I’m talking about a social revolution: not with tanks and overthrowing the government, I’m not saying that, but we need to somehow get people to the point where they’re not so ashamed of talking about money. It’s kind of like religion. It’s kind of like sex. People just don’t want to talk about money. We’re taught at a young age that you don’t talk to people about money. Well, the result is so many people you see at all income levels, all age groups let problems go until it’s too late. We somehow have to get people to the point where they’re able to talk to somebody about money, so that if you come to somebody like me or somebody at Catholic Charities or somebody at Family Means and say, “Look, I need help. I’m falling behind on my credit card bills” or “I’m behind on my mortgage.” Because unfortunately, they wait until it’s too late oftentimes. That’s a conversation that we need to have. It’d be great to start it locally. So people know there are resources out there and that it’s a confidential thing – you’re going to be protected.
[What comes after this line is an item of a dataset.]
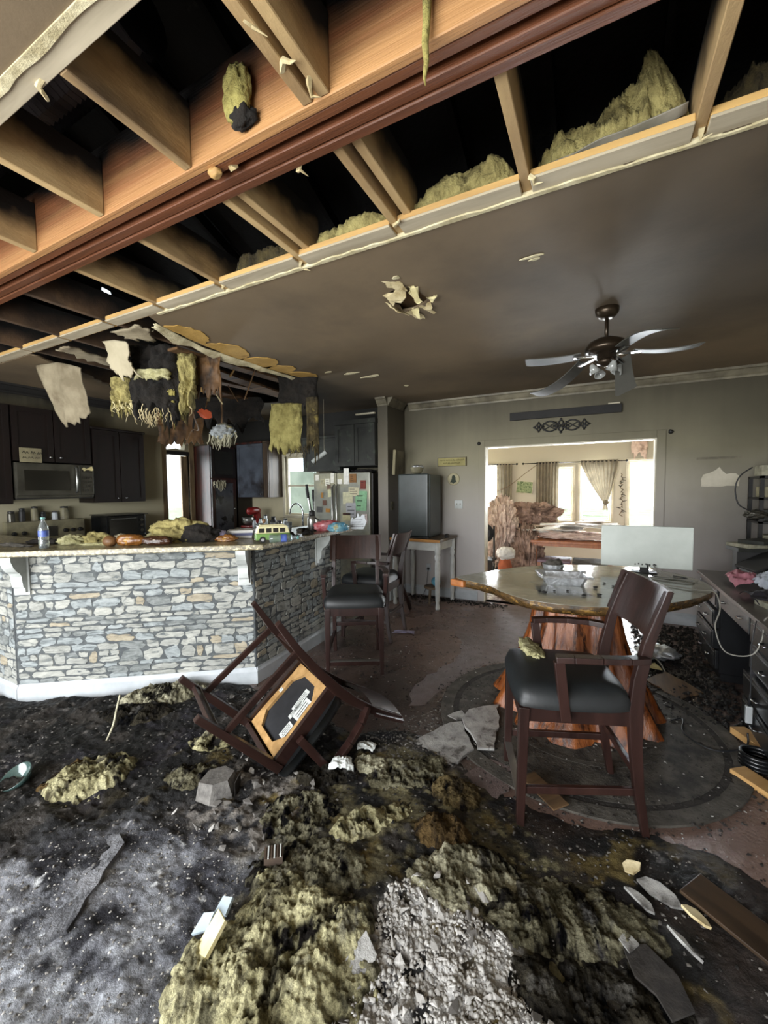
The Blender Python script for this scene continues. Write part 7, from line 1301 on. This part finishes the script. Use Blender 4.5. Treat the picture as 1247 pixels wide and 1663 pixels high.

You can come and talk to someone and they’re not gonna go out on the street and blare to the whole world that so-and-so is late on their credit card bill. In my personal experience, the weight that’s lifted once you face those financial difficulties, you can’t even measure it. It’s night and day.

 

I remember all too well that feeling of being afraid to answer my phone, or open my mail. Just constantly in the back of mind worrying about it. Until you don’t have to worry about it. It’s just an amazing feeling. So we need to have that conversation about it. As cheesy as that sounds, if we started it in Eau Claire, or the Chippewa Valley, that’s a start. And if every community started doing that, starting at a young age in schools and in colleges, parents start having a conversation about it, I think it would make a significant difference.